## BEGIN

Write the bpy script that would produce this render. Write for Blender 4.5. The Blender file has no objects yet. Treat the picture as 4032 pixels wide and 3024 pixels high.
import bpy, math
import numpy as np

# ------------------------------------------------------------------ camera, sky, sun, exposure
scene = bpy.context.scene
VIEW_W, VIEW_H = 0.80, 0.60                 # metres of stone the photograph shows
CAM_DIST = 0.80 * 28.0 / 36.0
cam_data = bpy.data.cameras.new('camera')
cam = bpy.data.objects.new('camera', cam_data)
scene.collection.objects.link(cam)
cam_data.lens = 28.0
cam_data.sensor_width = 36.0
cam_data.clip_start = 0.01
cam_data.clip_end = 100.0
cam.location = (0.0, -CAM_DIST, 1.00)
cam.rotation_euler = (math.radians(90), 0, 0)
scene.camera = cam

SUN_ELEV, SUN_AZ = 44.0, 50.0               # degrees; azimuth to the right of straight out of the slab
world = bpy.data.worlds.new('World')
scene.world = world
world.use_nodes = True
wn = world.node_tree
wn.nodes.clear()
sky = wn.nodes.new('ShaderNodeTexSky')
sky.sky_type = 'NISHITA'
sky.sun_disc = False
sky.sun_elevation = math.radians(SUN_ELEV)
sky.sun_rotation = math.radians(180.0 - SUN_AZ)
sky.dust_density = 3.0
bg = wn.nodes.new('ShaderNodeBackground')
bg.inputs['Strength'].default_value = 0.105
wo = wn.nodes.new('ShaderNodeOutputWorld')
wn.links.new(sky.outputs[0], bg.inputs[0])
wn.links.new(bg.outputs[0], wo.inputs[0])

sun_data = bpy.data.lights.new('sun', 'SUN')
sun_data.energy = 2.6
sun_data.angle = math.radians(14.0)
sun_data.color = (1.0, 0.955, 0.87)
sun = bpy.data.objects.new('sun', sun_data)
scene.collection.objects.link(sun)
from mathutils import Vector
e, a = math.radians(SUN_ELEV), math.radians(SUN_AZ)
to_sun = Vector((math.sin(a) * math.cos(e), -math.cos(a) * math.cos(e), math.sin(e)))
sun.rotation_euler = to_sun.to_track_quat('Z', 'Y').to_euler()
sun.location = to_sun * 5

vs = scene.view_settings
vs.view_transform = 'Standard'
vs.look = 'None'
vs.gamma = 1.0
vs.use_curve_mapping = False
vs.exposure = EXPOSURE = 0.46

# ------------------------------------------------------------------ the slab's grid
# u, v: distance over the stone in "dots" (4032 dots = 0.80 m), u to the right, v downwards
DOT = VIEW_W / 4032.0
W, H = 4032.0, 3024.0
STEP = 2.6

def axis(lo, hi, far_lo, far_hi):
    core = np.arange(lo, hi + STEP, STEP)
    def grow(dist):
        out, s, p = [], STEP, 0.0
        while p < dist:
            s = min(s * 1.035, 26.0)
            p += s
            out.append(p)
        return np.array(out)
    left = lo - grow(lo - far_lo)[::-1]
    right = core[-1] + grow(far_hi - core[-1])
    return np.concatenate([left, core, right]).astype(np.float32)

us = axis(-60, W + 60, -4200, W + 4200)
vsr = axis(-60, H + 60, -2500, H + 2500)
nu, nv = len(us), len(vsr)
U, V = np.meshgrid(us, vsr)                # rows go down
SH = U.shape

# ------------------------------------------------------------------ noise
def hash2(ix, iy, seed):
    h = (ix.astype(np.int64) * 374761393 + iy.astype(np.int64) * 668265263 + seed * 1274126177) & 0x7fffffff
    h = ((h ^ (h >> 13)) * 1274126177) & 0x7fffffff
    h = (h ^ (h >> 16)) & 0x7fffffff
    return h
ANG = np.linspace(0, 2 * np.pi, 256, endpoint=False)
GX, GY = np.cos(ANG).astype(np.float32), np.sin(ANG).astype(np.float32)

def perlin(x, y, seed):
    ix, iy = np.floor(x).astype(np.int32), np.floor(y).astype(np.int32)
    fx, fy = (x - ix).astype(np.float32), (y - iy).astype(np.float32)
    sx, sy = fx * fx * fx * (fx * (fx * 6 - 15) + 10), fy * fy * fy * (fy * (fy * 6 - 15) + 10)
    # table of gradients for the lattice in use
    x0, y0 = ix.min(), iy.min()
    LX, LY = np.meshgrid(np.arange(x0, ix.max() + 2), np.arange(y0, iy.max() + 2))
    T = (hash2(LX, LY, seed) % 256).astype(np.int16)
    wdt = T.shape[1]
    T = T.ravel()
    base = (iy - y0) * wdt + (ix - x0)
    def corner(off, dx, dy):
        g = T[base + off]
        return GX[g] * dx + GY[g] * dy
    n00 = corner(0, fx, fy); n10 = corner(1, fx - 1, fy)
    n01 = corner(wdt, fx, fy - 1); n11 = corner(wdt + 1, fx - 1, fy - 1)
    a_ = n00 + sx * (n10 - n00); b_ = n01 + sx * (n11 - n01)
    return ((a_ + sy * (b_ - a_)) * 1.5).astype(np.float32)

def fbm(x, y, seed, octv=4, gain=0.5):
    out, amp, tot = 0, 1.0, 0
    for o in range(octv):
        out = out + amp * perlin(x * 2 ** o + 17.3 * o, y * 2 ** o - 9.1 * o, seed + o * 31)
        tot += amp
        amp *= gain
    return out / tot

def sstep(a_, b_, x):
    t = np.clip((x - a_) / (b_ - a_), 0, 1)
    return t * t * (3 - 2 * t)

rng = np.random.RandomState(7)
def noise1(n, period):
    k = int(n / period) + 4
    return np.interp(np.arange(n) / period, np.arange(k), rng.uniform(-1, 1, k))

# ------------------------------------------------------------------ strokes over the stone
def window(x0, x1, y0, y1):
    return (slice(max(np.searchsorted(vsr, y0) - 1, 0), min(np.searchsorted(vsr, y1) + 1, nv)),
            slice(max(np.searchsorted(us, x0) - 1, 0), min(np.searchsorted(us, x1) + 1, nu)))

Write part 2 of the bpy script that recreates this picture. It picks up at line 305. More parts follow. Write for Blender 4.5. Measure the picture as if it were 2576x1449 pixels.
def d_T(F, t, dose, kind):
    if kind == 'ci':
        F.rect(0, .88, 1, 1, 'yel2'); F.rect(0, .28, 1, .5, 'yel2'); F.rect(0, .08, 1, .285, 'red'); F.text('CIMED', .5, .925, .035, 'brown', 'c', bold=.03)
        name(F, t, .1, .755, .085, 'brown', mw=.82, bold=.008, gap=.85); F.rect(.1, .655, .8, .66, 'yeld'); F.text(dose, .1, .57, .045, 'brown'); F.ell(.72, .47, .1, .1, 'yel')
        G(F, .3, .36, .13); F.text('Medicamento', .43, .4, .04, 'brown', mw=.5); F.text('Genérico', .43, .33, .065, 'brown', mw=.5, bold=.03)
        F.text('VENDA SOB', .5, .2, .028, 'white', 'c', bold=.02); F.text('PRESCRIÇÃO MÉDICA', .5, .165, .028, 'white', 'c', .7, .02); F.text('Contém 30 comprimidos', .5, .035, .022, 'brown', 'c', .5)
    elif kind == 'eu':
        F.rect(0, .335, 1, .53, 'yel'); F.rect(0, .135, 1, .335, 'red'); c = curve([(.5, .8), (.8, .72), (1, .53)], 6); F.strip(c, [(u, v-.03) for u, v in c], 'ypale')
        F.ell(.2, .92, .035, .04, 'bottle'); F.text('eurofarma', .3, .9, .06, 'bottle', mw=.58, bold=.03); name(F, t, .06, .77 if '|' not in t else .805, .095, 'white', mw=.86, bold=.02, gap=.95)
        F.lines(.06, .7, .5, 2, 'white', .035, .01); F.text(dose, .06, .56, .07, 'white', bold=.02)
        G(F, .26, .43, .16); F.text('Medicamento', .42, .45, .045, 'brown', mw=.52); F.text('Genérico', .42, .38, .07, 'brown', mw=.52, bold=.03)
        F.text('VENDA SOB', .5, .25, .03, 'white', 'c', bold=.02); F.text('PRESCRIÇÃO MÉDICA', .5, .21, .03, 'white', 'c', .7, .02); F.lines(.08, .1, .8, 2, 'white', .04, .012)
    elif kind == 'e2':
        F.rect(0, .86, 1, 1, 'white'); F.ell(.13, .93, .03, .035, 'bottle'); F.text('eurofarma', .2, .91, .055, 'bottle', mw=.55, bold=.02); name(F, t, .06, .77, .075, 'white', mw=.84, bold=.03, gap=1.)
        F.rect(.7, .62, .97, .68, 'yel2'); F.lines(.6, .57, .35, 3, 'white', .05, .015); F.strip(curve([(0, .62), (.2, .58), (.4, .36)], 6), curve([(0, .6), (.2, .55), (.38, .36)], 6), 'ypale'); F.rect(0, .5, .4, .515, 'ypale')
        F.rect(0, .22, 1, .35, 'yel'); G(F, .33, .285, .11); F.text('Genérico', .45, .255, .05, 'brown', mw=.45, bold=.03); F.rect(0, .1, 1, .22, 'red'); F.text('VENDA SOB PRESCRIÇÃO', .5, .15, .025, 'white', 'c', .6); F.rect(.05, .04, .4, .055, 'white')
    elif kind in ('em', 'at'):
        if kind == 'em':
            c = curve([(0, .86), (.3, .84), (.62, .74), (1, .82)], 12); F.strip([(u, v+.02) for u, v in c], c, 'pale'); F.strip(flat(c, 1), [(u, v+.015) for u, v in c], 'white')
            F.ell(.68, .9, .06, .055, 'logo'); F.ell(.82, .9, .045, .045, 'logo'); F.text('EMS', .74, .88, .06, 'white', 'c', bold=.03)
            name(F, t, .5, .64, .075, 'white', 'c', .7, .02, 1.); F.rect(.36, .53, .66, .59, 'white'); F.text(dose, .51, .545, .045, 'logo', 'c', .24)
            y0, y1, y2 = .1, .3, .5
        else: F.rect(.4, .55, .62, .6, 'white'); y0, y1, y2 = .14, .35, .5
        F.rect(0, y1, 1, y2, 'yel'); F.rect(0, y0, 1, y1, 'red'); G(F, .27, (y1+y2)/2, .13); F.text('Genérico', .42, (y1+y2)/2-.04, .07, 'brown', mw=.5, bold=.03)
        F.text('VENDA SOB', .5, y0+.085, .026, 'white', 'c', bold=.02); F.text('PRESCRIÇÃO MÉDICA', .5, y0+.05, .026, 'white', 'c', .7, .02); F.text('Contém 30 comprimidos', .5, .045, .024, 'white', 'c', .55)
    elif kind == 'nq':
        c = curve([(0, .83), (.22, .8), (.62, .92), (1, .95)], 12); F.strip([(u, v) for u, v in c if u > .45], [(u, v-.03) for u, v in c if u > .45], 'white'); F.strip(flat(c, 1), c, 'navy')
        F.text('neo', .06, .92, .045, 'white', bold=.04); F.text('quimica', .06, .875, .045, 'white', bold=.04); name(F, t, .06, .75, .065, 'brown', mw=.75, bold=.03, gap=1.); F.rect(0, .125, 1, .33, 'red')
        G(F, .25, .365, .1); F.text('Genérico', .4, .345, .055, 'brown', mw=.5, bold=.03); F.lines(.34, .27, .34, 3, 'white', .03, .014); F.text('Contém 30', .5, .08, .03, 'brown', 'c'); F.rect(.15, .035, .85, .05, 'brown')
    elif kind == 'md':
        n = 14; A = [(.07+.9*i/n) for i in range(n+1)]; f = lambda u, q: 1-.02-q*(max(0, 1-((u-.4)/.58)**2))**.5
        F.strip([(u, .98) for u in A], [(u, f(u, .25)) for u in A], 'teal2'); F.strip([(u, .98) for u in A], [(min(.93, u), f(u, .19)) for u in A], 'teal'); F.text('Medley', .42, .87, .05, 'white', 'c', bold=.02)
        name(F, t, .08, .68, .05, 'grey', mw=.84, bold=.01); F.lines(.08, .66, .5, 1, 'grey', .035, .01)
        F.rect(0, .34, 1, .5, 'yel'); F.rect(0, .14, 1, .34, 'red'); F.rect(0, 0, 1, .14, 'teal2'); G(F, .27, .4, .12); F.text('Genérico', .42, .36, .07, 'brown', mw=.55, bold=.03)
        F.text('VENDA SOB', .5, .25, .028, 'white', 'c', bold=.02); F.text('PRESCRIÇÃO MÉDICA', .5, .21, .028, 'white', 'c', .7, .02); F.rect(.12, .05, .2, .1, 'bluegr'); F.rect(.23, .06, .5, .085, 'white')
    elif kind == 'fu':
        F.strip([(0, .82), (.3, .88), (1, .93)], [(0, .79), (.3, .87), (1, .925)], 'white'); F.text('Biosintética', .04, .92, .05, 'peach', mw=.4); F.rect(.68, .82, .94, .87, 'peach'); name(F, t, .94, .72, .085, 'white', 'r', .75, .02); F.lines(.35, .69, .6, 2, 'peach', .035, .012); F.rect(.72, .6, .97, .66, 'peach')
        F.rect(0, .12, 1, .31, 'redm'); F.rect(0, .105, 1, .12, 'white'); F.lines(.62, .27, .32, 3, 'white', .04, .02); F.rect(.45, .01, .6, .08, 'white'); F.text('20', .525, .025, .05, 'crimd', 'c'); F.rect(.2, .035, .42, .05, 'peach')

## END

PROMPT -
Return nothing but the lines from the first line of the listing through the line with "scene.camera = cam", please, keeping every one of them unchanged.

SOLUTION -
Write the bpy script that would produce this render. Write for Blender 4.5. The Blender file has no objects yet. Treat the picture as 4032 pixels wide and 3024 pixels high.
import bpy, math
import numpy as np

# ------------------------------------------------------------------ camera, sky, sun, exposure
scene = bpy.context.scene
VIEW_W, VIEW_H = 0.80, 0.60                 # metres of stone the photograph shows
CAM_DIST = 0.80 * 28.0 / 36.0
cam_data = bpy.data.cameras.new('camera')
cam = bpy.data.objects.new('camera', cam_data)
scene.collection.objects.link(cam)
cam_data.lens = 28.0
cam_data.sensor_width = 36.0
cam_data.clip_start = 0.01
cam_data.clip_end = 100.0
cam.location = (0.0, -CAM_DIST, 1.00)
cam.rotation_euler = (math.radians(90), 0, 0)
scene.camera = cam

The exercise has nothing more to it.